== WRITTEN PROBLEM ==
Each line in the material below, starting at the one with "Model this scene" and ending at the one with "PI = math.pi", is to be reproduced exactly; no picture is to be copied.

== Extracted records ==
=-=-=

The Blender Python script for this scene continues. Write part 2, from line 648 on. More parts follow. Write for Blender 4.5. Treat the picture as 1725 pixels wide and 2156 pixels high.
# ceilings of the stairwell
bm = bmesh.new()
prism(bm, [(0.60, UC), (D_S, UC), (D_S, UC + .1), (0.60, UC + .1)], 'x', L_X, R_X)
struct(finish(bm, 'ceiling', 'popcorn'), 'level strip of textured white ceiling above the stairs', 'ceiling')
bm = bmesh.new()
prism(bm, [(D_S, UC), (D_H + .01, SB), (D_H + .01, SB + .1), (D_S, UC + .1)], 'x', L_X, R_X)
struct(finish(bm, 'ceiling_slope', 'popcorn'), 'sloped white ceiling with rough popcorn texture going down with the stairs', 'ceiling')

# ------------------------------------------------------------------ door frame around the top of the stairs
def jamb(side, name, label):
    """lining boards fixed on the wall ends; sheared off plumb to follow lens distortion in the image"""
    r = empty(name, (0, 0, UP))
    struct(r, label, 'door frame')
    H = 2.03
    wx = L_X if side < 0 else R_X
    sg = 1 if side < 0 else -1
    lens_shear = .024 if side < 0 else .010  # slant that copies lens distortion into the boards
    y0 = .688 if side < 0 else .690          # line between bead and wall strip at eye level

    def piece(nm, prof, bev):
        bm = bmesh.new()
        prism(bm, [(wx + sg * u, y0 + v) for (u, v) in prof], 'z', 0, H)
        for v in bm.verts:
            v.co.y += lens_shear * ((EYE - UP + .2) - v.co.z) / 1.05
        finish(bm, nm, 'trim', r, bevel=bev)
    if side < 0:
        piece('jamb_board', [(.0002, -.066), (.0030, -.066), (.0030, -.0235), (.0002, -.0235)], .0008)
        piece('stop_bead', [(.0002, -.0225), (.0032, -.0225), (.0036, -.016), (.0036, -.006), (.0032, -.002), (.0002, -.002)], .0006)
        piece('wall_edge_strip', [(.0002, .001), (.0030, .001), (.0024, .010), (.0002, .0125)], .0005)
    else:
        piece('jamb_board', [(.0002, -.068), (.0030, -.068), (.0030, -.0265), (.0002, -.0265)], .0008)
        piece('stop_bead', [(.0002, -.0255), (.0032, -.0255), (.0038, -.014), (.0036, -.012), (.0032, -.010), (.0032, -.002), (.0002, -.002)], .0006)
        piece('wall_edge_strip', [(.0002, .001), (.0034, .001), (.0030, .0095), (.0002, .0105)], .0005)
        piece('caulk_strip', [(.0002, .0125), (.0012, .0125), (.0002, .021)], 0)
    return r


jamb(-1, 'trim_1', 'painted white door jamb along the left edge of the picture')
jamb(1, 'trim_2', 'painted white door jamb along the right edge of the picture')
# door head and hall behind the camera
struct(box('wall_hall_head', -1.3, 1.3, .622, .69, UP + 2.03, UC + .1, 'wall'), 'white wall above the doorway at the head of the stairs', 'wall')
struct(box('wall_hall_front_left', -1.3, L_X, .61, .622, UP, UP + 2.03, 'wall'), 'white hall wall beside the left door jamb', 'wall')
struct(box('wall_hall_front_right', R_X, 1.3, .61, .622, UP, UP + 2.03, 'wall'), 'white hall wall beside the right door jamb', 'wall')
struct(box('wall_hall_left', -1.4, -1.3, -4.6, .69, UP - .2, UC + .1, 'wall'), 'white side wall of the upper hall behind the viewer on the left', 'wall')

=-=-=

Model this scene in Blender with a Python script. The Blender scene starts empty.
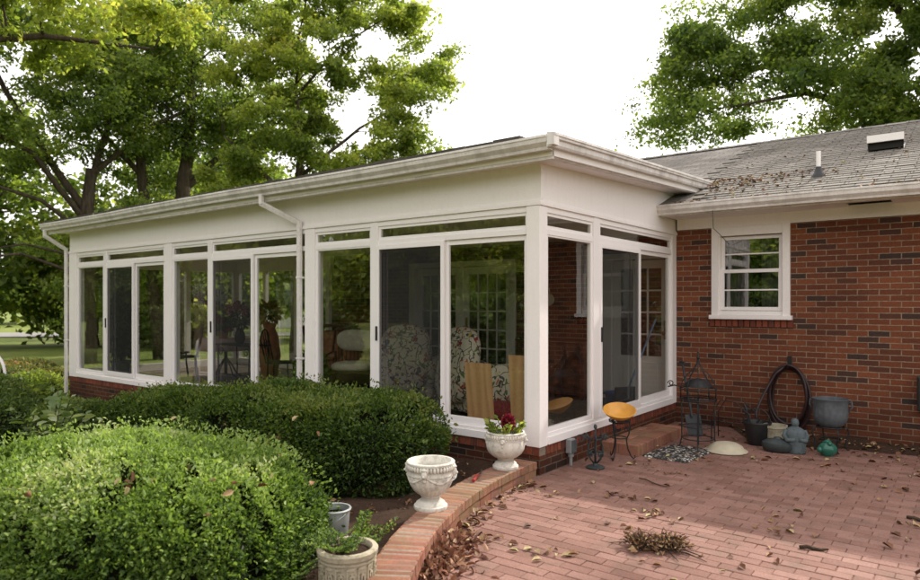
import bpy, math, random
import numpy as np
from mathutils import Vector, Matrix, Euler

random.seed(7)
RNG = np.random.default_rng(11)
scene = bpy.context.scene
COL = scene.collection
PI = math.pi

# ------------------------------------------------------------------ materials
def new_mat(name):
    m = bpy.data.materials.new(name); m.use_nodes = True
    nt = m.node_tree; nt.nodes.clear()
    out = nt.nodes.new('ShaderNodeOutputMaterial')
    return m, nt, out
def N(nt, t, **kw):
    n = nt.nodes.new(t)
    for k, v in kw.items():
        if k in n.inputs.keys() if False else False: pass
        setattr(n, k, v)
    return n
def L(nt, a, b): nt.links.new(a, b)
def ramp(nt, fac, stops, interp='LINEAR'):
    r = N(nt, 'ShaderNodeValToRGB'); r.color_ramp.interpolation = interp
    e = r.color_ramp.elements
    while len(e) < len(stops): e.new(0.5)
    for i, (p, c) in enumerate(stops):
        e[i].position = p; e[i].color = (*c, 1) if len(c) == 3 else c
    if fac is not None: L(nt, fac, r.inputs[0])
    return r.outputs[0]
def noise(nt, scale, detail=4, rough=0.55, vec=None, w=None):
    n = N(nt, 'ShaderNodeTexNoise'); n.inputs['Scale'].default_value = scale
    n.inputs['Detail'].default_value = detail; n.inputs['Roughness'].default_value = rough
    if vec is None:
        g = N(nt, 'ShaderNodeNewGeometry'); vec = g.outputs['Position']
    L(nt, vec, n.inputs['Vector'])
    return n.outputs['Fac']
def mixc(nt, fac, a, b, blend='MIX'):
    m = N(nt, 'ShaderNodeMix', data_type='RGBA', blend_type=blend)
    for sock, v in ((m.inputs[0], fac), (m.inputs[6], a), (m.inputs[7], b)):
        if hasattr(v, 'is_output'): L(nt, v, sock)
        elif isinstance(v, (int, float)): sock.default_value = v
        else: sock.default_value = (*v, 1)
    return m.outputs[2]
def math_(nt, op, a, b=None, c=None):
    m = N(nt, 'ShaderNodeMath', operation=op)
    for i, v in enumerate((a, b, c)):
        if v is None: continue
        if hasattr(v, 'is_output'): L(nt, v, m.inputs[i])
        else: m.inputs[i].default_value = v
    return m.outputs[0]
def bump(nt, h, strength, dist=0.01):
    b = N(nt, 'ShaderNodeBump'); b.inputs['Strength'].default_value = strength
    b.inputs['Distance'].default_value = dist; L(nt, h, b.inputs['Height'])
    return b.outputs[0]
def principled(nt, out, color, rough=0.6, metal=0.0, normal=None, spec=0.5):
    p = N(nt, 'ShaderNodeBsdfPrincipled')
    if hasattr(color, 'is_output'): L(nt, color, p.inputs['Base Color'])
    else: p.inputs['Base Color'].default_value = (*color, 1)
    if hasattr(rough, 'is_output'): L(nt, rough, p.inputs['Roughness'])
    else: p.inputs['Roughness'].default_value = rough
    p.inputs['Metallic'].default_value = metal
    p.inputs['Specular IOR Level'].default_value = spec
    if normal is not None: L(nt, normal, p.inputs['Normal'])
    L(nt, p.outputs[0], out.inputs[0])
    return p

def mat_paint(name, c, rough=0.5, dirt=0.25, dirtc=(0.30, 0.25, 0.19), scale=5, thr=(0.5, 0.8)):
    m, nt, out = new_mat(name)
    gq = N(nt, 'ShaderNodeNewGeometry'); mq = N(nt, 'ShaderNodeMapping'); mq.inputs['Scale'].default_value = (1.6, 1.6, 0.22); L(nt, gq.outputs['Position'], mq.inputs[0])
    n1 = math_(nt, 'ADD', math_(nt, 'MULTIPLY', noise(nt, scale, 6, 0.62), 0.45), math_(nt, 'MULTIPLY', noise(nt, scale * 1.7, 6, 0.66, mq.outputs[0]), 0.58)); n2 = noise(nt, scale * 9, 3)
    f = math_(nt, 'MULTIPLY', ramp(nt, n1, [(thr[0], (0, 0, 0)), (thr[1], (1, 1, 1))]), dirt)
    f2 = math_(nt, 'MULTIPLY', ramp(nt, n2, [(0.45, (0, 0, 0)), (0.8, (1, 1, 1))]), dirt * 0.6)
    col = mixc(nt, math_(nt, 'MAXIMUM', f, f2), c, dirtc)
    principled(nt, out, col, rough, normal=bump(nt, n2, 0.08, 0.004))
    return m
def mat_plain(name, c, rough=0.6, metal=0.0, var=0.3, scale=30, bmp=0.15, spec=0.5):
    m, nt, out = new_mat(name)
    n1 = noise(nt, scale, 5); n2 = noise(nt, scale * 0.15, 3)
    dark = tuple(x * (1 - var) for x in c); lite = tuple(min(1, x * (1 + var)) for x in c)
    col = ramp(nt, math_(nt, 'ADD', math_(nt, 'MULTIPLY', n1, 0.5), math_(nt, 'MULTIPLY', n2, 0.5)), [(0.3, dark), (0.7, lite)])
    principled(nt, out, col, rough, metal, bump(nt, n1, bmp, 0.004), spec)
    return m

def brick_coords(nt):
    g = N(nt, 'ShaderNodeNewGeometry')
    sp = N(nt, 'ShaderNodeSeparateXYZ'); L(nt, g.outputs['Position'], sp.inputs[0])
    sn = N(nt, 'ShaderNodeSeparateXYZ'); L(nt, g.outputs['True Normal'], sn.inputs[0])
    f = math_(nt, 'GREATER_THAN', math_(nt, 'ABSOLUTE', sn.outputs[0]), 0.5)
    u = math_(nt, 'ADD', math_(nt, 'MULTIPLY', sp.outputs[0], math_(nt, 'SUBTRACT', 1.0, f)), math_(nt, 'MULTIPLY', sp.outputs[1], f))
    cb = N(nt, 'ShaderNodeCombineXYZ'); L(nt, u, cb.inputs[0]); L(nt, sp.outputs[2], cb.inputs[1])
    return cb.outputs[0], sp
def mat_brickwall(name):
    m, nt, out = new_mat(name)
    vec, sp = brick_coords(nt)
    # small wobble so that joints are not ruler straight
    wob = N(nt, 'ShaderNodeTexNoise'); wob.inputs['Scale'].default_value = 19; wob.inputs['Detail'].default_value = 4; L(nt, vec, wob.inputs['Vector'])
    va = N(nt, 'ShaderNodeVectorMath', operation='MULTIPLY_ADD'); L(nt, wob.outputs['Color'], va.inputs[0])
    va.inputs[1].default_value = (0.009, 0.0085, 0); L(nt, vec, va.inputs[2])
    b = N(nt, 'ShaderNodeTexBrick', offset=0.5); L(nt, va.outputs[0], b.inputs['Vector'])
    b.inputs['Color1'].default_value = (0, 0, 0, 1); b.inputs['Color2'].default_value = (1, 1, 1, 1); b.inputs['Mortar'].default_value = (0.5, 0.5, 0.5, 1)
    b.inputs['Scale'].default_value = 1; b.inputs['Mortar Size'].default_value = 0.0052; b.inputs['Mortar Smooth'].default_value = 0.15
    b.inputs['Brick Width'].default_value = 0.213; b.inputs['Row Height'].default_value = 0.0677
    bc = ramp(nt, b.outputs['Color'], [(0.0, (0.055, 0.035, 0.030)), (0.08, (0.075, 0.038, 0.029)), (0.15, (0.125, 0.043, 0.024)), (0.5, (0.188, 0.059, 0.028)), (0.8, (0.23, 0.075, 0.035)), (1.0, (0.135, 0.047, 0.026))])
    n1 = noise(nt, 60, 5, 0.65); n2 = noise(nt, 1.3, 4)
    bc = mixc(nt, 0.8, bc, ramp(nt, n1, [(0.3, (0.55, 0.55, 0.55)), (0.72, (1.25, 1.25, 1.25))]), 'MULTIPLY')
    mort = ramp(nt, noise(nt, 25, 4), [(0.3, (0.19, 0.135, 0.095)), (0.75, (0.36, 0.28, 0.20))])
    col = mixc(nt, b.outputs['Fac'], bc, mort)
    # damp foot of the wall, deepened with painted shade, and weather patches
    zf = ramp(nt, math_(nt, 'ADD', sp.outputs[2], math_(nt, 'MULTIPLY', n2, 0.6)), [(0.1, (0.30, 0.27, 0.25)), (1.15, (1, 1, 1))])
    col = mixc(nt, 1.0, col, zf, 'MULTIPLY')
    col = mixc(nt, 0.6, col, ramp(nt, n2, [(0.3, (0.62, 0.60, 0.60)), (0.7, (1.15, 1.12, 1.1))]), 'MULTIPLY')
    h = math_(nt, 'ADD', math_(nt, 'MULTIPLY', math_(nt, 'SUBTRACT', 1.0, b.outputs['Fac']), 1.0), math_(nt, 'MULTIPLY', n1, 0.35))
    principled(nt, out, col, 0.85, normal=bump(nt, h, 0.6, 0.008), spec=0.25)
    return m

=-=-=

== FULL OUTPUT ==
Model this scene in Blender with a Python script. The Blender scene starts empty.
import bpy, math, random
import numpy as np
from mathutils import Vector, Matrix, Euler

random.seed(7)
RNG = np.random.default_rng(11)
scene = bpy.context.scene
COL = scene.collection
PI = math.pi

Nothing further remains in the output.